Kolejnym przykładem zmagań między życiem a śmiercią arcybiskup nazwał wydarzenia z 1920 r. i Bitwę Warszawską. Przywołując postać ks. Ignacego Skorupki zwrócił uwagę, że Kościół katolicki był zawsze głęboko związany z polskim narodem, na dobre i na złe. Mówiąc o „cudzie nad Wisłą” przypomniał fragment listu pasterskiego abp.
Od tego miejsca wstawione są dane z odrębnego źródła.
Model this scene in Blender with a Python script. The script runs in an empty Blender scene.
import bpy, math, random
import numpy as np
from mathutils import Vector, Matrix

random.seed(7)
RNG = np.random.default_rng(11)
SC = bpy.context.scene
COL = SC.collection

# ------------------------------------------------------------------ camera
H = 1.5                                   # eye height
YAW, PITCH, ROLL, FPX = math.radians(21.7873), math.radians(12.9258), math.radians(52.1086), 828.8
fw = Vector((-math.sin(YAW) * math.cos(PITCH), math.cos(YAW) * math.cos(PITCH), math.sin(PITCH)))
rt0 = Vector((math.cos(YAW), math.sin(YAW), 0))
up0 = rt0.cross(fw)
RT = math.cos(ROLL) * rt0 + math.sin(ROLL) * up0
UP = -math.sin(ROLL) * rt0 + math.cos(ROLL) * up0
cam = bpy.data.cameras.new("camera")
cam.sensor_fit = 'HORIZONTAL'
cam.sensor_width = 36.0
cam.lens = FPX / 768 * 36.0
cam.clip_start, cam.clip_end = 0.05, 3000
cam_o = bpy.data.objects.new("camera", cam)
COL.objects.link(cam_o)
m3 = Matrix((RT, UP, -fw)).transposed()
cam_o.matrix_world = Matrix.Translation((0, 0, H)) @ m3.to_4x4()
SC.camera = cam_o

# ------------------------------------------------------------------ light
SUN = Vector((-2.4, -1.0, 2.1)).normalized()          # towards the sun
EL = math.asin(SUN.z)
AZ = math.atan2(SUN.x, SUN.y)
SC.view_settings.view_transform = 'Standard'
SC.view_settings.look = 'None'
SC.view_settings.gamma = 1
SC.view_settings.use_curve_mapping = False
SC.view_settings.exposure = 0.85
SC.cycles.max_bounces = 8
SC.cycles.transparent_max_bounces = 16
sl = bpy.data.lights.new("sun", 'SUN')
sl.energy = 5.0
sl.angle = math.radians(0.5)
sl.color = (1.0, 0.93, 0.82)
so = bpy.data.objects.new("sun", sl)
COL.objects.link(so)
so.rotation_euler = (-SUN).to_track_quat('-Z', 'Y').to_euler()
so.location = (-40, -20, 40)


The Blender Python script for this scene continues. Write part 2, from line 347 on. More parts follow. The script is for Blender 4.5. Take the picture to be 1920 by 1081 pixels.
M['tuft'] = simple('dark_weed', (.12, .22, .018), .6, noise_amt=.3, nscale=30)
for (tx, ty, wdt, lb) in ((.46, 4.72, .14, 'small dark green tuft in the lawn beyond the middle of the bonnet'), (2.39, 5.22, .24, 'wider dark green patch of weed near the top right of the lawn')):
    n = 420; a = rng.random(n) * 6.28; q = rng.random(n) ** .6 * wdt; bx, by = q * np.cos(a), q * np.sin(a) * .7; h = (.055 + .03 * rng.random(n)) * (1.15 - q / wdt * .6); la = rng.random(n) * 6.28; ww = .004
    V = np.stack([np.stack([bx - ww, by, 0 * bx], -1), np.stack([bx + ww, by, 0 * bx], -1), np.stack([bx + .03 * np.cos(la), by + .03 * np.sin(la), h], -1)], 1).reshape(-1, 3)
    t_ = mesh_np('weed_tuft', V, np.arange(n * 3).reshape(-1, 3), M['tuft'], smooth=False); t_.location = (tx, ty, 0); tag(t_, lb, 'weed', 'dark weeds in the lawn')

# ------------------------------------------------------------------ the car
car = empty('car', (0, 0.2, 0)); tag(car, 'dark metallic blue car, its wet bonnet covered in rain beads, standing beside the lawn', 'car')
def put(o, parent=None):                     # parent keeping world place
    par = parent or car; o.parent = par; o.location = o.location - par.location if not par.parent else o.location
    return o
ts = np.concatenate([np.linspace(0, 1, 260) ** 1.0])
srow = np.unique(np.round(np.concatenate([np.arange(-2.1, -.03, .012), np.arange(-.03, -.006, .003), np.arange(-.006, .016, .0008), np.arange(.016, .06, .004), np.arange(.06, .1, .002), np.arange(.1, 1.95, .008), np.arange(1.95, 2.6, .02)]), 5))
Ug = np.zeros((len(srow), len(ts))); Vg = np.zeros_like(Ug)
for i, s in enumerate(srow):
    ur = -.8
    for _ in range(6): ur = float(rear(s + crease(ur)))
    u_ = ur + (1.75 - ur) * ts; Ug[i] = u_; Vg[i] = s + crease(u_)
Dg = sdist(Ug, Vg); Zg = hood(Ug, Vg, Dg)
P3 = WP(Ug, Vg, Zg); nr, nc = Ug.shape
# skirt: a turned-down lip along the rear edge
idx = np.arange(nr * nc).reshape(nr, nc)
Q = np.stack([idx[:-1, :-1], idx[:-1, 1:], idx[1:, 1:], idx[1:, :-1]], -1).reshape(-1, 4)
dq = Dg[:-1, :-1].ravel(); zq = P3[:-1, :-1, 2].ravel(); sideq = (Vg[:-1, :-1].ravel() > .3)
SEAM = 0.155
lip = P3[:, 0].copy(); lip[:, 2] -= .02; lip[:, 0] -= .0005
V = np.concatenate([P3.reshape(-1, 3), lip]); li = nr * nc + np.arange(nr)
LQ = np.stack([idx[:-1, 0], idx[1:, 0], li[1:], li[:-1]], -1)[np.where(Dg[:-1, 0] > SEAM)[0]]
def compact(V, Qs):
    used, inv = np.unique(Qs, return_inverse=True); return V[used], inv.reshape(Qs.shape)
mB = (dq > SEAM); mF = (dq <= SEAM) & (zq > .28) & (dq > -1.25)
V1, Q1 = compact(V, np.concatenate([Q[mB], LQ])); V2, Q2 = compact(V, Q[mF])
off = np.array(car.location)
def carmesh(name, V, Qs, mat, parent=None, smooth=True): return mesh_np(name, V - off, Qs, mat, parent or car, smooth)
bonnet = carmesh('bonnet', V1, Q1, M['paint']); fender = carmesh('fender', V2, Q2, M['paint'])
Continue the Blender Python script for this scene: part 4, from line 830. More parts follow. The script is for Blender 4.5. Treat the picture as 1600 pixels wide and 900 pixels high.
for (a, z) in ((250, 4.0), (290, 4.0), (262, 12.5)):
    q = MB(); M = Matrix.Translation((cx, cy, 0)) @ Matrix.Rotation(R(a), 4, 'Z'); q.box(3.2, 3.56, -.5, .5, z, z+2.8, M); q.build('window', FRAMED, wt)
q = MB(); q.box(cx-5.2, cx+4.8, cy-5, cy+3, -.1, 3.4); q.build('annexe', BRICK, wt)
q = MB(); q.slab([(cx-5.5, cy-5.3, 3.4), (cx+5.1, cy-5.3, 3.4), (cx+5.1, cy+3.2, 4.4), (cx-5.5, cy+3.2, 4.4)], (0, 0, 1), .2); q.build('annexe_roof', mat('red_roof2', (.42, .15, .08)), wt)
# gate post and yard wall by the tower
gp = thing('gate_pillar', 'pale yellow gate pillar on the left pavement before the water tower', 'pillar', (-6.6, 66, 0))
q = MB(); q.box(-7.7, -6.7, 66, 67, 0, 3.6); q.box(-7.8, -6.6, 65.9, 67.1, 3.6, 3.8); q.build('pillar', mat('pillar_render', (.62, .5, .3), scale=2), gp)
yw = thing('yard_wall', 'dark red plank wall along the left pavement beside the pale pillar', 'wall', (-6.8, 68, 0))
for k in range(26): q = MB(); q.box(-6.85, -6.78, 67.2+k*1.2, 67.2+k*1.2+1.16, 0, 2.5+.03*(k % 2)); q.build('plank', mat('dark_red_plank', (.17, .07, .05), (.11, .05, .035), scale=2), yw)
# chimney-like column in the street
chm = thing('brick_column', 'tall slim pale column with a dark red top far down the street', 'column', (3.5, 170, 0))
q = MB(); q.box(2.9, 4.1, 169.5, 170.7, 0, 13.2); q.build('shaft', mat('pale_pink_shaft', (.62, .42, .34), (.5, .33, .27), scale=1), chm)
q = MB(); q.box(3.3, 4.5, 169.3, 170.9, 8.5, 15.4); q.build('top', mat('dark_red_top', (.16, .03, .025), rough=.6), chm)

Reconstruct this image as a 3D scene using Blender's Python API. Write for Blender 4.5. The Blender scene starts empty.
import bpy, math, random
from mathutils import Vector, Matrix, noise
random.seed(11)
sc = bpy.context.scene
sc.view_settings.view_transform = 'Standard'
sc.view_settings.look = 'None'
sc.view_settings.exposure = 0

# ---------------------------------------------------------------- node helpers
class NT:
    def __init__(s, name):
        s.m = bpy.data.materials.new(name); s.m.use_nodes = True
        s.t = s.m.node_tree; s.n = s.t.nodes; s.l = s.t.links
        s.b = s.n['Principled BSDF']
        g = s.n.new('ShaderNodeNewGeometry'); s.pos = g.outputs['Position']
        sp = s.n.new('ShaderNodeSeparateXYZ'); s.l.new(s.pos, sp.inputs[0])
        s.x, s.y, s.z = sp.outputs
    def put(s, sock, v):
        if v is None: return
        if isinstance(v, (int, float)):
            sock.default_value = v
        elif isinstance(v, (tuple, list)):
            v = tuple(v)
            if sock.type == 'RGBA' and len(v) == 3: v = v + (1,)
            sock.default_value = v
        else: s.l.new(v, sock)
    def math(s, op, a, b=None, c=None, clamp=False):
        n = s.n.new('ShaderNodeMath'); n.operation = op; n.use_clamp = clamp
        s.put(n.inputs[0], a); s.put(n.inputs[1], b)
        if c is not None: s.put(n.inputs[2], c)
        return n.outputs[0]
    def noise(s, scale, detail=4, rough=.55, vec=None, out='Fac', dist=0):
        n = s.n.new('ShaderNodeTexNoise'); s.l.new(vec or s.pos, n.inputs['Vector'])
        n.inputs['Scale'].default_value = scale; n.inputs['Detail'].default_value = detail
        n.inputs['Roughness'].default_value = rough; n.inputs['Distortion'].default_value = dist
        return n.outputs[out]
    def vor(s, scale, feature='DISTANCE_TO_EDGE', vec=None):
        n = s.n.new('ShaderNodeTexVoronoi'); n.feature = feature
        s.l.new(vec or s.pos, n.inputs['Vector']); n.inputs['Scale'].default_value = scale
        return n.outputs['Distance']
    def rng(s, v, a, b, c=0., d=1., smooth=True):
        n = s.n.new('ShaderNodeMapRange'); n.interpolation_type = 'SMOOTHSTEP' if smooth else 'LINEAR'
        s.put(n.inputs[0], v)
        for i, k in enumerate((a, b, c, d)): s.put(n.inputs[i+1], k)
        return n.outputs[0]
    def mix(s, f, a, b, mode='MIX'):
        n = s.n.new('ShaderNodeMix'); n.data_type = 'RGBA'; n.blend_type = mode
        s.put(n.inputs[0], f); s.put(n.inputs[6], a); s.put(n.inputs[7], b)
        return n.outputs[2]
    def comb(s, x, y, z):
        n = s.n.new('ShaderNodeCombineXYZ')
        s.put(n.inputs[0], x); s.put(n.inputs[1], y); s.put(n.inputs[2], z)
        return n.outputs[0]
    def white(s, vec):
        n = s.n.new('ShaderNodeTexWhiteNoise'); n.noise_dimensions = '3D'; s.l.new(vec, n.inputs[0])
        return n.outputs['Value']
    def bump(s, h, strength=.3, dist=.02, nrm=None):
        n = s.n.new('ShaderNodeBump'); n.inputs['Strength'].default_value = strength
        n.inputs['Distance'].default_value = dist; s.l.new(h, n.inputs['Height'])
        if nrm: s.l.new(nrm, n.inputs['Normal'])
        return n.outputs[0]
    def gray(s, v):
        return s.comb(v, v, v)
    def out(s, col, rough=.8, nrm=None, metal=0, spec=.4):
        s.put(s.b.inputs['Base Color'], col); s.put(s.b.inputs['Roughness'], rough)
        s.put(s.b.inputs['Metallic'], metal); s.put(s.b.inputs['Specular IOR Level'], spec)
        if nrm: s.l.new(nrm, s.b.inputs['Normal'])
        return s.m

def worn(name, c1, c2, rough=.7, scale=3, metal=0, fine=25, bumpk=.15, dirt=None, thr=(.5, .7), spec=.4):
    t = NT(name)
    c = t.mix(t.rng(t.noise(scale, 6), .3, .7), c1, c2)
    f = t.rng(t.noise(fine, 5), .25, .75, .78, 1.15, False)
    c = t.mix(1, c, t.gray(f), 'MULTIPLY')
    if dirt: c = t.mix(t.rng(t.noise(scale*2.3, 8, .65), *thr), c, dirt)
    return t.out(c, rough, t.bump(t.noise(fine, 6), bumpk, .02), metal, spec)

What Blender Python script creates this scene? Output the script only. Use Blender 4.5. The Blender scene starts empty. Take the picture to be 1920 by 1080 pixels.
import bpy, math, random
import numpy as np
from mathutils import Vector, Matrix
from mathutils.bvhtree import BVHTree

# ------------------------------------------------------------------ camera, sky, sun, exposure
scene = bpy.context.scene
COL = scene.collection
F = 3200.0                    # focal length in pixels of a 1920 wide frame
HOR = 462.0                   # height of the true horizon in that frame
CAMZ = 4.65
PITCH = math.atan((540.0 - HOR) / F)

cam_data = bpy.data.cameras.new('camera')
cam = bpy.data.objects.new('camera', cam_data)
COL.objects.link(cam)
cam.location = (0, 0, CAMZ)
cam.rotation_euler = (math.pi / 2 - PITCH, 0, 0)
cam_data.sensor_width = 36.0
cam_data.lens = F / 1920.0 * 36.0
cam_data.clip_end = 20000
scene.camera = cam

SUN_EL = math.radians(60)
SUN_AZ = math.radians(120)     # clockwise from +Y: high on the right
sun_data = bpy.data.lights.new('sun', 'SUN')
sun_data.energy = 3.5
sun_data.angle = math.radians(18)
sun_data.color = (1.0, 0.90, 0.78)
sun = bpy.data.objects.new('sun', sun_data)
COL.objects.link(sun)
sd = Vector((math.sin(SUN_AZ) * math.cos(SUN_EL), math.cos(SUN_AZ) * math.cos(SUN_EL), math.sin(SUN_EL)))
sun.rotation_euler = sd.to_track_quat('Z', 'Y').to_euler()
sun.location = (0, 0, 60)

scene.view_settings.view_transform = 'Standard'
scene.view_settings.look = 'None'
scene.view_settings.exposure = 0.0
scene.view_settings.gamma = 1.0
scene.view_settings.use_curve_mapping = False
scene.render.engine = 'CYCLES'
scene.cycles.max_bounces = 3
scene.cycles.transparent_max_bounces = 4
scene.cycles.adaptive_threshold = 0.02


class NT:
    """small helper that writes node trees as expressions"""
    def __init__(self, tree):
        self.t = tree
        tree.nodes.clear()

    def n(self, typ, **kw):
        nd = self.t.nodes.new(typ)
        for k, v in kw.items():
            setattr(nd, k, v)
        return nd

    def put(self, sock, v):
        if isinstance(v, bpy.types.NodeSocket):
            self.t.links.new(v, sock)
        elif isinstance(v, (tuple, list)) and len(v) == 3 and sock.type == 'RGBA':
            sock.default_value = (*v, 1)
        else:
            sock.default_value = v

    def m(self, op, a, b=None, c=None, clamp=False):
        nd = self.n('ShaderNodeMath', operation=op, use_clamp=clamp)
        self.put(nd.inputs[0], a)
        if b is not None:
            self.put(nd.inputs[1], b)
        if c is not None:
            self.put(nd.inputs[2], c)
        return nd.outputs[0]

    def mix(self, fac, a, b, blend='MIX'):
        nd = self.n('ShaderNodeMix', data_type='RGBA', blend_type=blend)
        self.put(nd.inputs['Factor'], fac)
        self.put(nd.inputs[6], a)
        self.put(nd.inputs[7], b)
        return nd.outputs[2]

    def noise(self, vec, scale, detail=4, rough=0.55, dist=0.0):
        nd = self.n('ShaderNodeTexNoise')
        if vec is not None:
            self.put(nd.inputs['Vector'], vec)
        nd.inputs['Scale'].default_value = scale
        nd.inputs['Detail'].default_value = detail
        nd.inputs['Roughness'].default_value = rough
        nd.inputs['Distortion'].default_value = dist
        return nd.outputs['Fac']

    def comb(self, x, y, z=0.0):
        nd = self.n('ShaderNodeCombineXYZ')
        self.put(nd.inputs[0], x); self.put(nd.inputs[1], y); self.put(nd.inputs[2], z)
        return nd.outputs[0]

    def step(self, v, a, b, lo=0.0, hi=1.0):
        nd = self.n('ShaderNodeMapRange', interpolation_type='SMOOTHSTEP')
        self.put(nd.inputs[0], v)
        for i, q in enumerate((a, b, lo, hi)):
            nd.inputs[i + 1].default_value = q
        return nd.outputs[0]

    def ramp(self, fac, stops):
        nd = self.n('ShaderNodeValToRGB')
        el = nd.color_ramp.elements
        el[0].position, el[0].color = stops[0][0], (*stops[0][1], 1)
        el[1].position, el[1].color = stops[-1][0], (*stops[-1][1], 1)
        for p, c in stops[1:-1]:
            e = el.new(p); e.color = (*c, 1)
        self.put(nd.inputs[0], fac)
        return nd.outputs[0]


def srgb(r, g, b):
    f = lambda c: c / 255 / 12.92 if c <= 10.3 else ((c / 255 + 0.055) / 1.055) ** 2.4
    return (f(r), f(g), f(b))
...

Aleksandra Kakowskiego, w którym ówczesny arcybiskup Warszawy pisał o ukazaniu się Matki Bożej wojskom bolszewickim jako Królowej Polski stojącej na straży polskiego narodu.
Metropolita zaznaczył, że z tym samym najeźdźcą dziś walczą Ukraińcy, których Polacy wspomagają politycznie i militarnie, ale także przyjmując ich w swoich domach. – To wielka rzecz, która dzieje się dzisiaj, która także jest przedłużeniem owego wielkiego zmagania między Maryją a czerwonym smokiem; wielkiego zmagania, które wymaga od nas czujności i pełnego zaufania Tej, która zwycięstwo już w pełni odniosła, Tej, pod której opiekę nieustannie się uciekamy – mówił abp Marek Jędraszewski dziękując w tym kontekście Wojsku Polskiemu w dniu jego święta i apelując o modlitwę o pokój na świecie, na Ukrainie, „o jedność Polaków, by nie dali się podzielić (…) w obronie polskiej racji stanu”. – Modlitwa o jedność zakłada trwanie przy niezmiennych wartościach: przy Chrystusie i Maryi, u których jesteśmy na ordynansach; odrzucanie wszelkich kłamstw i fake’ów; dążenie do prawdy; poczucie odpowiedzialności, że przecież wszyscy tworzymy polski naród i odpowiedzialność za Polskę rozkłada się i dotyczy także każdej i każdego z nas – podkreślał na koniec metropolita krakowski.